— Begin —

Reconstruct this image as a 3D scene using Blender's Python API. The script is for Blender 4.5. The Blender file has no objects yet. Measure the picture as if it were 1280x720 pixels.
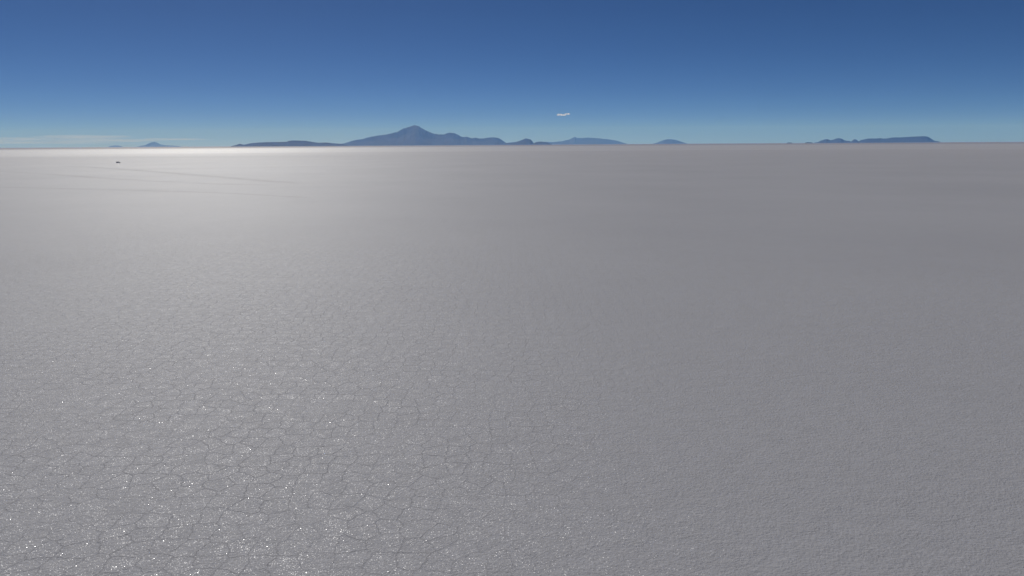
import bpy, bmesh, math, random
from mathutils import Vector, Matrix, noise

# ------------------------------------------------------------------ scene
S = bpy.context.scene
COL = S.collection
S.view_settings.view_transform = 'Standard'
S.view_settings.look = 'None'
S.view_settings.gamma = 1.0
S.view_settings.use_curve_mapping = False
S.view_settings.exposure = 0.0
S.cycles.use_denoising = True
S.cycles.volume_bounces = 2
S.cycles.max_bounces = 6
S.cycles.sample_clamp_indirect = 4.0

R = math.radians
SUN_AZ, SUN_EL = R(-23.5), R(37.0)

# ------------------------------------------------------------------ camera: a drone 20 m above the salt
CAM_H = 20.0
FOCAL = 865.0                       # in pixels of a 1280 wide picture
PITCH = math.atan((360 - 180.6) / FOCAL)
ROLL = -math.atan(0.0060)
cam = bpy.data.cameras.new("camera")
cam.sensor_width = 36.0
cam.angle = 2 * math.atan(640 / FOCAL)
cam.clip_start = 0.5
cam.clip_end = 400000.0
cam_ob = bpy.data.objects.new("camera", cam)
COL.objects.link(cam_ob)
CAM_M = (Matrix.Translation((0, 0, CAM_H)) @ Matrix.Rotation(R(90) - PITCH, 4, 'X')
         @ Matrix.Rotation(ROLL, 4, 'Z'))
cam_ob.matrix_world = CAM_M
S.camera = cam_ob


def ray(px, py):
    d = Vector(((px - 640) / FOCAL, (360 - py) / FOCAL, -1.0))
    return (CAM_M.to_3x3() @ d).normalized()


def horizon_y(px):
    return 360 - FOCAL * math.tan(PITCH) - (px - 640) * 0.0060


def azimuth(px):
    d = ray(px, horizon_y(px))
    return math.atan2(d.x, d.y)


def on_ground(px, py):
    d = ray(px, py)
    t = -CAM_H / d.z
    return Vector((d.x * t, d.y * t, 0.0))


def rise(px, h, dist):
    """height in metres of something h pixels above the horizon, dist metres off"""
    return CAM_H + h / FOCAL * dist * math.cos(azimuth(px)) * math.cos(PITCH) ** 2


# ------------------------------------------------------------------ node helper
class NT:
    def __init__(self, name, owner=None):
        if owner is None:
            self.mat = bpy.data.materials.new(name)
            self.mat.use_nodes = True
            self.t = self.mat.node_tree
        else:
            self.t = owner.node_tree
        self.t.nodes.clear()

    def n(self, kind, props=None, **ins):
        nd = self.t.nodes.new(kind)
        for k, v in (props or {}).items():
            setattr(nd, k, v)
        for k, v in ins.items():
            key = int(k[1:]) if k[0] == 'i' and k[1:].isdigit() else k.replace('_', ' ')
            sock = nd.inputs[key]
            if isinstance(v, bpy.types.NodeSocket):
                self.t.links.new(v, sock)
            else:
                sock.default_value = v
        return nd

    def math(self, op, a, b=0.0, clamp=False):
        return self.n('ShaderNodeMath', {'operation': op, 'use_clamp': clamp}, i0=a, i1=b).outputs[0]

    def vmath(self, op, a, b=(0, 0, 0), scale=None):
        nd = self.n('ShaderNodeVectorMath', {'operation': op}, i0=a, i1=b)
        if scale is not None:
            if isinstance(scale, bpy.types.NodeSocket):
                self.t.links.new(scale, nd.inputs['Scale'])
            else:
                nd.inputs['Scale'].default_value = scale
        return nd.outputs[0]

    def step(self, v, lo, hi, a=0.0, b=1.0):
        return self.n('ShaderNodeMapRange', {'interpolation_type': 'SMOOTHSTEP'},
                      i0=v, i1=lo, i2=hi, i3=a, i4=b).outputs[0]

    def lin(self, v, lo, hi, a, b):
        return self.n('ShaderNodeMapRange', {}, i0=v, i1=lo, i2=hi, i3=a, i4=b).outputs[0]

    def noise(self, vec, scale, detail=3.0, rough=0.5):
        return self.n('ShaderNodeTexNoise', {}, Vector=vec, Scale=scale, Detail=detail, Roughness=rough)

    def mix(self, f, a, b):
        nd = self.n('ShaderNodeMix', {'data_type': 'RGBA'}, i0=f)
        for i, v in ((6, a), (7, b)):
            if isinstance(v, bpy.types.NodeSocket):
                self.t.links.new(v, nd.inputs[i])
            else:
                nd.inputs[i].default_value = v
        return nd.outputs[2]

    def out(self, surface=None, volume=None):
        o = self.n('ShaderNodeOutputMaterial')
        if surface is not None:
            self.t.links.new(surface, o.inputs['Surface'])
        if volume is not None:
            self.t.links.new(volume, o.inputs['Volume'])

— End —

**Description of the task**. Give back exactly the lines from the first line of the data through the line with "return Vector((d.x * t, d.y * t, 0.0))", pictures excluded.

**Written solution**.
Reconstruct this image as a 3D scene using Blender's Python API. The script is for Blender 4.5. The Blender file has no objects yet. Measure the picture as if it were 1280x720 pixels.
import bpy, bmesh, math, random
from mathutils import Vector, Matrix, noise

# ------------------------------------------------------------------ scene
S = bpy.context.scene
COL = S.collection
S.view_settings.view_transform = 'Standard'
S.view_settings.look = 'None'
S.view_settings.gamma = 1.0
S.view_settings.use_curve_mapping = False
S.view_settings.exposure = 0.0
S.cycles.use_denoising = True
S.cycles.volume_bounces = 2
S.cycles.max_bounces = 6
S.cycles.sample_clamp_indirect = 4.0

R = math.radians
SUN_AZ, SUN_EL = R(-23.5), R(37.0)

# ------------------------------------------------------------------ camera: a drone 20 m above the salt
CAM_H = 20.0
FOCAL = 865.0                       # in pixels of a 1280 wide picture
PITCH = math.atan((360 - 180.6) / FOCAL)
ROLL = -math.atan(0.0060)
cam = bpy.data.cameras.new("camera")
cam.sensor_width = 36.0
cam.angle = 2 * math.atan(640 / FOCAL)
cam.clip_start = 0.5
cam.clip_end = 400000.0
cam_ob = bpy.data.objects.new("camera", cam)
COL.objects.link(cam_ob)
CAM_M = (Matrix.Translation((0, 0, CAM_H)) @ Matrix.Rotation(R(90) - PITCH, 4, 'X')
         @ Matrix.Rotation(ROLL, 4, 'Z'))
cam_ob.matrix_world = CAM_M
S.camera = cam_ob


def ray(px, py):
    d = Vector(((px - 640) / FOCAL, (360 - py) / FOCAL, -1.0))
    return (CAM_M.to_3x3() @ d).normalized()


def horizon_y(px):
    return 360 - FOCAL * math.tan(PITCH) - (px - 640) * 0.0060


def azimuth(px):
    d = ray(px, horizon_y(px))
    return math.atan2(d.x, d.y)


def on_ground(px, py):
    d = ray(px, py)
    t = -CAM_H / d.z
    return Vector((d.x * t, d.y * t, 0.0))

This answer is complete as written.